10 minutes after 9. Still have to shower…

“When do you start serving lunch?”

“We don’t serve lunch.”

“OK, when you start serving dinner?”

“The bar opens at 5 and the kitchen opens at 6.”

“Does the bar serve food at 5?”

“Yes.” Another pause.

“What do they serve?”

“I don’t know. Bar Food I think.”

“Right…” This conversation can only get ugly. I have to commit to it, or walk away.

I have to eat, shower or no, so I trudge off across the barren wasteland toward the restaurant.

The Funeral-Home-Quiet is deafening. Two couples quietly eat their meals, and 2 single older men sit at their respective tables. I wait to be seated.

And wait.

For over 10 minutes not a soul comes out of the back kitchen. No waitress, No hostess, nobody.

I wait some more.

It’s like everyone in the restaurant is serving detention. No one speaks, just the soft clinking of silverware on china and the mildly disturbing songs of mastication.

A tall, pale, Concentration-Camp-Thin woman with long, dyed black hair walks out of the back, saunters really. A slow, loping gait that says “I’m so over all of this, I could just puke.” She takes no notice of me, straightening up an already straightened table on the other side of the room. A long, slow, laborious arm sweep to make sure that the tablecloth is absolutely free of any offending wrinkle or pucker. Lazily placing the unlit candle, salt and pepper shakers and the packets of sweetener in the middle of the perfect sea of white.

She eventually makes her way over to me.

“How many.” Her squarish black plastic frames don’t even rise to meet my gaze.

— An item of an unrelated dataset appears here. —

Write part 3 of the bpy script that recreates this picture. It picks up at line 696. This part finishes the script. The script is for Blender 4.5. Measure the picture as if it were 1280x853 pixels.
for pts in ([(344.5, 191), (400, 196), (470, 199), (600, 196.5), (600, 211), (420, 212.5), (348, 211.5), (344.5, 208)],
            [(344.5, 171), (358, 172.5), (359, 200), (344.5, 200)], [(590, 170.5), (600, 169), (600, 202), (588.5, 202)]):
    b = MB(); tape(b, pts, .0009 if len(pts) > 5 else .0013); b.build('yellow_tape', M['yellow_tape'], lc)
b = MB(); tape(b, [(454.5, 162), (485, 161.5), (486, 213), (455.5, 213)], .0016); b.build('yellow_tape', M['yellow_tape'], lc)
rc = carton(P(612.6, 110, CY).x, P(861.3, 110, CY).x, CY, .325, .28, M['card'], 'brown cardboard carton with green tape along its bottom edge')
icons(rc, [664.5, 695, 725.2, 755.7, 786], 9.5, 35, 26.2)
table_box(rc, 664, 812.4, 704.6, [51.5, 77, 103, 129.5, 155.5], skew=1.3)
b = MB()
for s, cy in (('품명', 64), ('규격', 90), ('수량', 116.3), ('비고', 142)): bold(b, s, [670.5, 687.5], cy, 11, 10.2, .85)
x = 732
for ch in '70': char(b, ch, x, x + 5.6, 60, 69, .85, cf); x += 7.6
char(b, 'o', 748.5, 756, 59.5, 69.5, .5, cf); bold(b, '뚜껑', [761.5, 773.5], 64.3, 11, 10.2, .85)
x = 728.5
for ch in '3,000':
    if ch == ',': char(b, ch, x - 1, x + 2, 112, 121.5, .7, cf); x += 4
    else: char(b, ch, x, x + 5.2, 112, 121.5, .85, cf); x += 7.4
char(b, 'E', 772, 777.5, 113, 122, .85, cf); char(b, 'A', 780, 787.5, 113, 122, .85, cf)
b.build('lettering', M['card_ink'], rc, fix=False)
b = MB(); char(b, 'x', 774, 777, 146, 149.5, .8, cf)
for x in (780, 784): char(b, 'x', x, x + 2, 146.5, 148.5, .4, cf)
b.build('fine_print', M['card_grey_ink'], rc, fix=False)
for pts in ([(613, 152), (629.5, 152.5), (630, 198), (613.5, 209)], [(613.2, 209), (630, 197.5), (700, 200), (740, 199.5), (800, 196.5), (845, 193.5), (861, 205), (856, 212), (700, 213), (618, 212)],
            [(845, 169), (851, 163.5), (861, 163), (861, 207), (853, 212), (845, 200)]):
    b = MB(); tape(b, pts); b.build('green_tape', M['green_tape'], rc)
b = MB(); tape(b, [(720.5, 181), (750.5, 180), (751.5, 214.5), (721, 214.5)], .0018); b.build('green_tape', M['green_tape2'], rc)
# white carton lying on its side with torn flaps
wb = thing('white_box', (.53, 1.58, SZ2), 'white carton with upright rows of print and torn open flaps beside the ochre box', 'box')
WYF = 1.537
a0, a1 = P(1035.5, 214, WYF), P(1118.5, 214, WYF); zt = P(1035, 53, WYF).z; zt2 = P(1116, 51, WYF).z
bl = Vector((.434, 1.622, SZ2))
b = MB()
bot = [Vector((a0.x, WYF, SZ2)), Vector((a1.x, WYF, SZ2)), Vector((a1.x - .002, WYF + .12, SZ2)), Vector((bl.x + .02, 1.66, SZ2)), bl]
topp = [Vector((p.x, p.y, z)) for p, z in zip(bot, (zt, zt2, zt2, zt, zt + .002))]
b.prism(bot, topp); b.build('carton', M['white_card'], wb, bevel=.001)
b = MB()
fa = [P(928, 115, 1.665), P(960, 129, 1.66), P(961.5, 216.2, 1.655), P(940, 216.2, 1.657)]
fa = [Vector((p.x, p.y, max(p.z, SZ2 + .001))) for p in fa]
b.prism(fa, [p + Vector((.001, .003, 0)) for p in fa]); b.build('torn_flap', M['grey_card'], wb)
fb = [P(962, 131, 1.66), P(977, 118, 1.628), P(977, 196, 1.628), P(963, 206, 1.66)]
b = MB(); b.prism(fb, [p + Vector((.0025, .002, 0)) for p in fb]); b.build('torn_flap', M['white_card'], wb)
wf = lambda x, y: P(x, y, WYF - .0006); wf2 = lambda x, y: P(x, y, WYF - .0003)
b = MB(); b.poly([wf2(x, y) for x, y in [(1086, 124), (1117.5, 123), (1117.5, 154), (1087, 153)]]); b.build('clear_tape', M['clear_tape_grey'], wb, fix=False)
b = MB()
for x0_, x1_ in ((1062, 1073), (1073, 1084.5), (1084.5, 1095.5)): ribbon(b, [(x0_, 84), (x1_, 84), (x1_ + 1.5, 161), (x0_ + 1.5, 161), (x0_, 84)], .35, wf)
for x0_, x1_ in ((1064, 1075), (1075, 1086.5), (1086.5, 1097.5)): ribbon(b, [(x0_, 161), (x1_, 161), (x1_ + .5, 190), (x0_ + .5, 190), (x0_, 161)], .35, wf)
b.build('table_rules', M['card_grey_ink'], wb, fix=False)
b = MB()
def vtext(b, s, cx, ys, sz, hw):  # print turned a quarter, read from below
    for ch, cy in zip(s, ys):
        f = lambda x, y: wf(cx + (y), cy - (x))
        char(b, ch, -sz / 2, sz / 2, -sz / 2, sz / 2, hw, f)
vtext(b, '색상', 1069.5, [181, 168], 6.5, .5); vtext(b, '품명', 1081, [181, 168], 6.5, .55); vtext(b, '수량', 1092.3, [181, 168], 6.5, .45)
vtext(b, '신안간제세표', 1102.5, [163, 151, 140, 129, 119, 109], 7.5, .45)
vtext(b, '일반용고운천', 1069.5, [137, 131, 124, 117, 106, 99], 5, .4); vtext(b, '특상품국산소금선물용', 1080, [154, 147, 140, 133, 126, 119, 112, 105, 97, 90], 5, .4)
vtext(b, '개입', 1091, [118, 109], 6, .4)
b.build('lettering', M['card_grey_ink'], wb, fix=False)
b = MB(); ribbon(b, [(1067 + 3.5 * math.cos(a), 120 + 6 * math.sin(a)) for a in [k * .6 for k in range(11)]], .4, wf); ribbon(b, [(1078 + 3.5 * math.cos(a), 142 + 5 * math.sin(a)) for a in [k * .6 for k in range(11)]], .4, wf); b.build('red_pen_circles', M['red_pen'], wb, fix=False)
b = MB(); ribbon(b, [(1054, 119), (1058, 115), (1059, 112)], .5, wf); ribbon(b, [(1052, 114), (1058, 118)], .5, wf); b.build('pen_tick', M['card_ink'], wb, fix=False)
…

“Follow me, Please.” she mumbles, taking 6 lethargic steps to my table. She drops the menu and ambles away. She comes back a few minutes later to ask if I want any coffee. I take the opportunity to order as there is no telling when she might return from her next walkabout.

Moving at the speed of Lithium, she gets my Hash and Eggs to me, never coming back to ask if everything is ok. (In actuality she does only fill my coffee cup once.)

A little attention to a detail or two would make a world of difference. If coffee is the first thing I order, chances are that it’s pretty important to me. Keep an eye on it. (Isn’t this waitress 101 stuff?) I don’t need her to keep coming back again and again to ask if everything is ok, but she wasn’t busy and she didn’t come back, even ONCE.

I know that waitresses don’t make great money, and their job is pretty hard work. The tips are most of their take home pay and I think of a standard 15% as rent for taking up space while I eat, although I almost always go 20%.

It comes down to this: If your take home pay depends on tips then getting tips becomes part of your job. One smile, or a ‘Good Morning’, one lousy ‘Is everything OK?’ is all it would take to get a tip out of me.

I tip this waitress EXACTLY 15%.

She deserves far less and I usually give far more.

Before checking out I leave some cash for the cleaning lady who gave me extra coffee packets and an additional box of tissues.